AIM: Extract the lines that carry the string "Blender" from the listing.

[Records]
▶

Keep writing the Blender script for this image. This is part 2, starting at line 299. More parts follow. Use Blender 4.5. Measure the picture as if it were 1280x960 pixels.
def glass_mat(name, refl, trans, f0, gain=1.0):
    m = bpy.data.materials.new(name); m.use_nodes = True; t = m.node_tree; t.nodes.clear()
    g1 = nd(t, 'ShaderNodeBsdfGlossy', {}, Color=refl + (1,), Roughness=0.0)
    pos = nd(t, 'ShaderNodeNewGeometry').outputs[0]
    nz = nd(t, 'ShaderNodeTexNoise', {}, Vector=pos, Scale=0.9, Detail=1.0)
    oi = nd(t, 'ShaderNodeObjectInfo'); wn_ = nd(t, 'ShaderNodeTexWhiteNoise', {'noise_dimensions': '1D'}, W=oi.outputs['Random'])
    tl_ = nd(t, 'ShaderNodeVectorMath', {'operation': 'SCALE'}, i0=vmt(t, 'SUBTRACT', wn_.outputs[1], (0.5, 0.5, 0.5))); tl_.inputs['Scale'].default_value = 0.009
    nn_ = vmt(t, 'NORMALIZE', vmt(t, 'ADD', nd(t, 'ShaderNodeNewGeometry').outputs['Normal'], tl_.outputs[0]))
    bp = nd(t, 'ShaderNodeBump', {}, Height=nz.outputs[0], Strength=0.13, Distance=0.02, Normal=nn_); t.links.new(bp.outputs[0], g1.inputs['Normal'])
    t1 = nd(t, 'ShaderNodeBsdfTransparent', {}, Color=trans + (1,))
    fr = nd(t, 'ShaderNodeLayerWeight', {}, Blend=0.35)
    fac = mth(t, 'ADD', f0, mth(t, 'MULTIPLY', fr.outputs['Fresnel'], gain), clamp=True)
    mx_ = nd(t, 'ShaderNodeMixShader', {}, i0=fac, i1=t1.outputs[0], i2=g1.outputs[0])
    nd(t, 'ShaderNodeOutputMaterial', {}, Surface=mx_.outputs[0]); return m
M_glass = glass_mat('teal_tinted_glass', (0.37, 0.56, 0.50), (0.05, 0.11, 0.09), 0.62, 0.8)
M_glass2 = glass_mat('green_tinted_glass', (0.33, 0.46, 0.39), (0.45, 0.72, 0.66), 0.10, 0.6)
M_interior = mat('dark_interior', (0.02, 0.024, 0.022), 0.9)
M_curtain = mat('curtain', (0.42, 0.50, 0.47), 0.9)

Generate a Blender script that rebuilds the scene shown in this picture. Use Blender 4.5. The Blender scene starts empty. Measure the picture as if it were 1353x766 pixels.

◀

CORRECT ANSWER:
Keep writing the Blender script for this image. This is part 2, starting at line 299. More parts follow. Use Blender 4.5. Measure the picture as if it were 1280x960 pixels.
Generate a Blender script that rebuilds the scene shown in this picture. Use Blender 4.5. The Blender scene starts empty. Measure the picture as if it were 1353x766 pixels.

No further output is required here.